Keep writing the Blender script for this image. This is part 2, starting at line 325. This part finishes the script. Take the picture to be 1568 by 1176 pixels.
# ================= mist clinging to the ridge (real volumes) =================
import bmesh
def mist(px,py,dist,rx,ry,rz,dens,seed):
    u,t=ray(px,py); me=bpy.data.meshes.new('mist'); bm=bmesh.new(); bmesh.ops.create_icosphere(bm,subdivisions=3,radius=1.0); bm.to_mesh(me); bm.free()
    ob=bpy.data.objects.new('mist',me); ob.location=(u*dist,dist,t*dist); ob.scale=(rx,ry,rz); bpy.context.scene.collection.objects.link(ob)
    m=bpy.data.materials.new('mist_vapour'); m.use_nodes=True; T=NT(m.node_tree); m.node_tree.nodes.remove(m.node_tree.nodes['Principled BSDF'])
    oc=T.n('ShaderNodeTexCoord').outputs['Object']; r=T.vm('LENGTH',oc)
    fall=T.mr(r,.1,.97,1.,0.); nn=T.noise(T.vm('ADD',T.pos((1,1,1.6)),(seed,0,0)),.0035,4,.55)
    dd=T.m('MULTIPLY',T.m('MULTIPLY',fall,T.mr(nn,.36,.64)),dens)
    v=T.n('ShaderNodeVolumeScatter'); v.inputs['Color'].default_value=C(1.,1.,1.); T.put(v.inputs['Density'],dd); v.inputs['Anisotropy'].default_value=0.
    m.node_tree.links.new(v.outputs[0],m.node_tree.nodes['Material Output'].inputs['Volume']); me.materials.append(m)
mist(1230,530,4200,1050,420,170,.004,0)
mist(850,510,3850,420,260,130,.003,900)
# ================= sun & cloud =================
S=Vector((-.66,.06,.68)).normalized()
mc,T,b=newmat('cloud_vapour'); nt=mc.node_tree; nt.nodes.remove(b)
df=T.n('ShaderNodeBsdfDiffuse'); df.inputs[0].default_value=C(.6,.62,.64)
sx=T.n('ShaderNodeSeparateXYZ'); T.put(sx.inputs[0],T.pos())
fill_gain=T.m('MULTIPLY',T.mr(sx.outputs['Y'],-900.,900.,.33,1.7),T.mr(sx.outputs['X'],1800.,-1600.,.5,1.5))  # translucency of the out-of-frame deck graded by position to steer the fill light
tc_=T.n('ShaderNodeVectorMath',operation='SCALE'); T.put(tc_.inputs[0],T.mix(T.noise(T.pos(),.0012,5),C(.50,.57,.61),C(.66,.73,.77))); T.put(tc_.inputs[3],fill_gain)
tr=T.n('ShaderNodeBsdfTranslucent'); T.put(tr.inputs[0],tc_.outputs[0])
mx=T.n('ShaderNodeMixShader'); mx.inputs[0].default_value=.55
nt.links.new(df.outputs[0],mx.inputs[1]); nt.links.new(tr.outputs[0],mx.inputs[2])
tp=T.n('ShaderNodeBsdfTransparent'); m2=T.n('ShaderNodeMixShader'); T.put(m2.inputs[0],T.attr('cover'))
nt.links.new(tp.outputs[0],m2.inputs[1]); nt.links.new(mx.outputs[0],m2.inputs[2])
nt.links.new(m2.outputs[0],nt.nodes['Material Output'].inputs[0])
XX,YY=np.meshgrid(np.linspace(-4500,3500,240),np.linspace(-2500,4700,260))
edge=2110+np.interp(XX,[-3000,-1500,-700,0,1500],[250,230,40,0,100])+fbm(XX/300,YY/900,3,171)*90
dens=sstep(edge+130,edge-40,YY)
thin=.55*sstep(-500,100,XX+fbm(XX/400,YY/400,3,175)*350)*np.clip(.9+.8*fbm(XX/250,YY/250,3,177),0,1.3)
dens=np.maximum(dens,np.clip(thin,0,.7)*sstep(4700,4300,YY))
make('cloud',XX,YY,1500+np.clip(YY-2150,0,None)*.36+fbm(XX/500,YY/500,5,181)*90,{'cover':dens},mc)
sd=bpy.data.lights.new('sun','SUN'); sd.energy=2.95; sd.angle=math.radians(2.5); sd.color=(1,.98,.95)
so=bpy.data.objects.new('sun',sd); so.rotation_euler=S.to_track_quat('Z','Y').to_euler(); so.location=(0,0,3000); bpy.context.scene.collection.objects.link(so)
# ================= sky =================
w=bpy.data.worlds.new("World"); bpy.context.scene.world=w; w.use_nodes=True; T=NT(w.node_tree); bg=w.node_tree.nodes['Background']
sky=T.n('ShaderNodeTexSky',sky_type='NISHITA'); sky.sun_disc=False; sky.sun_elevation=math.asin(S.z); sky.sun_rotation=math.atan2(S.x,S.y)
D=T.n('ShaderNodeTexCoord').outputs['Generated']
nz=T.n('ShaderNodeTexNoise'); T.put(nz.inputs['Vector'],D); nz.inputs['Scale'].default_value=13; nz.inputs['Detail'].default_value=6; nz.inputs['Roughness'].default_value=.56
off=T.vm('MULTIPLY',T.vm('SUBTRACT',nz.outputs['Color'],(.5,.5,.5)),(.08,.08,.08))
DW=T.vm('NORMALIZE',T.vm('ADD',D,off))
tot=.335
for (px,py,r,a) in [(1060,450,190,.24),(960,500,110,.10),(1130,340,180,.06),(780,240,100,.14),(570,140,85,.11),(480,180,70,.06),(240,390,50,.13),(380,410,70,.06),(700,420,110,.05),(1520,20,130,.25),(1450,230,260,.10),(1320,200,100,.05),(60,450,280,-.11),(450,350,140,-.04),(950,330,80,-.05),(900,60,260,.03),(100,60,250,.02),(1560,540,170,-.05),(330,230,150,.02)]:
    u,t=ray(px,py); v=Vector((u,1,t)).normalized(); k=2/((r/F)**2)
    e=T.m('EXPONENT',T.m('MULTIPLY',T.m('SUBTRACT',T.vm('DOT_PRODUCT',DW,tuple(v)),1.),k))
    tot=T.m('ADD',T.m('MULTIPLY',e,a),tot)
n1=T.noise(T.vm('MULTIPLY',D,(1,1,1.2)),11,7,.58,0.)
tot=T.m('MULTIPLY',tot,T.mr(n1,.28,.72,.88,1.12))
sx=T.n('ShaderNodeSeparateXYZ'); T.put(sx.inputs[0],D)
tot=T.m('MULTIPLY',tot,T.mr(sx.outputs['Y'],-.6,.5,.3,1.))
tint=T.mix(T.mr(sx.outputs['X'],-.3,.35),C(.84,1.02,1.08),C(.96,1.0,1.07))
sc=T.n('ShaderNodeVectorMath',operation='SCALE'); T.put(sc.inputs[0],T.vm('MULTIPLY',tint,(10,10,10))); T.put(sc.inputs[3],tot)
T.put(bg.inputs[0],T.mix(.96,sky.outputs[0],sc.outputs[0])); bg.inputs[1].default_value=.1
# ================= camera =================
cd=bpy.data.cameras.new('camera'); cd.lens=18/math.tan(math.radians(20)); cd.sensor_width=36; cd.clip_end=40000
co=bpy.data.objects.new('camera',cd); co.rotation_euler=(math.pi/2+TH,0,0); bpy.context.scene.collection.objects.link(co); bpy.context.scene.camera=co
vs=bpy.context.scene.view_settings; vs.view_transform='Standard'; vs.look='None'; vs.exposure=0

• [Given problem]:
Return the material in full, exactly as shown.

• [Solution to this task]:
Keep writing the Blender script for this image. This is part 2, starting at line 325. This part finishes the script. Take the picture to be 1568 by 1176 pixels.
# ================= mist clinging to the ridge (real volumes) =================
import bmesh
def mist(px,py,dist,rx,ry,rz,dens,seed):
    u,t=ray(px,py); me=bpy.data.meshes.new('mist'); bm=bmesh.new(); bmesh.ops.create_icosphere(bm,subdivisions=3,radius=1.0); bm.to_mesh(me); bm.free()
    ob=bpy.data.objects.new('mist',me); ob.location=(u*dist,dist,t*dist); ob.scale=(rx,ry,rz); bpy.context.scene.collection.objects.link(ob)
    m=bpy.data.materials.new('mist_vapour'); m.use_nodes=True; T=NT(m.node_tree); m.node_tree.nodes.remove(m.node_tree.nodes['Principled BSDF'])
    oc=T.n('ShaderNodeTexCoord').outputs['Object']; r=T.vm('LENGTH',oc)
    fall=T.mr(r,.1,.97,1.,0.); nn=T.noise(T.vm('ADD',T.pos((1,1,1.6)),(seed,0,0)),.0035,4,.55)
    dd=T.m('MULTIPLY',T.m('MULTIPLY',fall,T.mr(nn,.36,.64)),dens)
    v=T.n('ShaderNodeVolumeScatter'); v.inputs['Color'].default_value=C(1.,1.,1.); T.put(v.inputs['Density'],dd); v.inputs['Anisotropy'].default_value=0.
    m.node_tree.links.new(v.outputs[0],m.node_tree.nodes['Material Output'].inputs['Volume']); me.materials.append(m)
mist(1230,530,4200,1050,420,170,.004,0)
mist(850,510,3850,420,260,130,.003,900)
# ================= sun & cloud =================
S=Vector((-.66,.06,.68)).normalized()
mc,T,b=newmat('cloud_vapour'); nt=mc.node_tree; nt.nodes.remove(b)
df=T.n('ShaderNodeBsdfDiffuse'); df.inputs[0].default_value=C(.6,.62,.64)
sx=T.n('ShaderNodeSeparateXYZ'); T.put(sx.inputs[0],T.pos())
fill_gain=T.m('MULTIPLY',T.mr(sx.outputs['Y'],-900.,900.,.33,1.7),T.mr(sx.outputs['X'],1800.,-1600.,.5,1.5))  # translucency of the out-of-frame deck graded by position to steer the fill light
tc_=T.n('ShaderNodeVectorMath',operation='SCALE'); T.put(tc_.inputs[0],T.mix(T.noise(T.pos(),.0012,5),C(.50,.57,.61),C(.66,.73,.77))); T.put(tc_.inputs[3],fill_gain)
tr=T.n('ShaderNodeBsdfTranslucent'); T.put(tr.inputs[0],tc_.outputs[0])
mx=T.n('ShaderNodeMixShader'); mx.inputs[0].default_value=.55
nt.links.new(df.outputs[0],mx.inputs[1]); nt.links.new(tr.outputs[0],mx.inputs[2])
tp=T.n('ShaderNodeBsdfTransparent'); m2=T.n('ShaderNodeMixShader'); T.put(m2.inputs[0],T.attr('cover'))
nt.links.new(tp.outputs[0],m2.inputs[1]); nt.links.new(mx.outputs[0],m2.inputs[2])
nt.links.new(m2.outputs[0],nt.nodes['Material Output'].inputs[0])
XX,YY=np.meshgrid(np.linspace(-4500,3500,240),np.linspace(-2500,4700,260))
edge=2110+np.interp(XX,[-3000,-1500,-700,0,1500],[250,230,40,0,100])+fbm(XX/300,YY/900,3,171)*90
dens=sstep(edge+130,edge-40,YY)
thin=.55*sstep(-500,100,XX+fbm(XX/400,YY/400,3,175)*350)*np.clip(.9+.8*fbm(XX/250,YY/250,3,177),0,1.3)
dens=np.maximum(dens,np.clip(thin,0,.7)*sstep(4700,4300,YY))
make('cloud',XX,YY,1500+np.clip(YY-2150,0,None)*.36+fbm(XX/500,YY/500,5,181)*90,{'cover':dens},mc)
sd=bpy.data.lights.new('sun','SUN'); sd.energy=2.95; sd.angle=math.radians(2.5); sd.color=(1,.98,.95)
so=bpy.data.objects.new('sun',sd); so.rotation_euler=S.to_track_quat('Z','Y').to_euler(); so.location=(0,0,3000); bpy.context.scene.collection.objects.link(so)
# ================= sky =================
w=bpy.data.worlds.new("World"); bpy.context.scene.world=w; w.use_nodes=True; T=NT(w.node_tree); bg=w.node_tree.nodes['Background']
sky=T.n('ShaderNodeTexSky',sky_type='NISHITA'); sky.sun_disc=False; sky.sun_elevation=math.asin(S.z); sky.sun_rotation=math.atan2(S.x,S.y)
D=T.n('ShaderNodeTexCoord').outputs['Generated']
nz=T.n('ShaderNodeTexNoise'); T.put(nz.inputs['Vector'],D); nz.inputs['Scale'].default_value=13; nz.inputs['Detail'].default_value=6; nz.inputs['Roughness'].default_value=.56
off=T.vm('MULTIPLY',T.vm('SUBTRACT',nz.outputs['Color'],(.5,.5,.5)),(.08,.08,.08))
DW=T.vm('NORMALIZE',T.vm('ADD',D,off))
tot=.335
for (px,py,r,a) in [(1060,450,190,.24),(960,500,110,.10),(1130,340,180,.06),(780,240,100,.14),(570,140,85,.11),(480,180,70,.06),(240,390,50,.13),(380,410,70,.06),(700,420,110,.05),(1520,20,130,.25),(1450,230,260,.10),(1320,200,100,.05),(60,450,280,-.11),(450,350,140,-.04),(950,330,80,-.05),(900,60,260,.03),(100,60,250,.02),(1560,540,170,-.05),(330,230,150,.02)]:
    u,t=ray(px,py); v=Vector((u,1,t)).normalized(); k=2/((r/F)**2)
    e=T.m('EXPONENT',T.m('MULTIPLY',T.m('SUBTRACT',T.vm('DOT_PRODUCT',DW,tuple(v)),1.),k))
    tot=T.m('ADD',T.m('MULTIPLY',e,a),tot)
n1=T.noise(T.vm('MULTIPLY',D,(1,1,1.2)),11,7,.58,0.)
tot=T.m('MULTIPLY',tot,T.mr(n1,.28,.72,.88,1.12))
sx=T.n('ShaderNodeSeparateXYZ'); T.put(sx.inputs[0],D)
tot=T.m('MULTIPLY',tot,T.mr(sx.outputs['Y'],-.6,.5,.3,1.))
tint=T.mix(T.mr(sx.outputs['X'],-.3,.35),C(.84,1.02,1.08),C(.96,1.0,1.07))
sc=T.n('ShaderNodeVectorMath',operation='SCALE'); T.put(sc.inputs[0],T.vm('MULTIPLY',tint,(10,10,10))); T.put(sc.inputs[3],tot)
T.put(bg.inputs[0],T.mix(.96,sky.outputs[0],sc.outputs[0])); bg.inputs[1].default_value=.1
# ================= camera =================
cd=bpy.data.cameras.new('camera'); cd.lens=18/math.tan(math.radians(20)); cd.sensor_width=36; cd.clip_end=40000
co=bpy.data.objects.new('camera',cd); co.rotation_euler=(math.pi/2+TH,0,0); bpy.context.scene.collection.objects.link(co); bpy.context.scene.camera=co
vs=bpy.context.scene.view_settings; vs.view_transform='Standard'; vs.look='None'; vs.exposure=0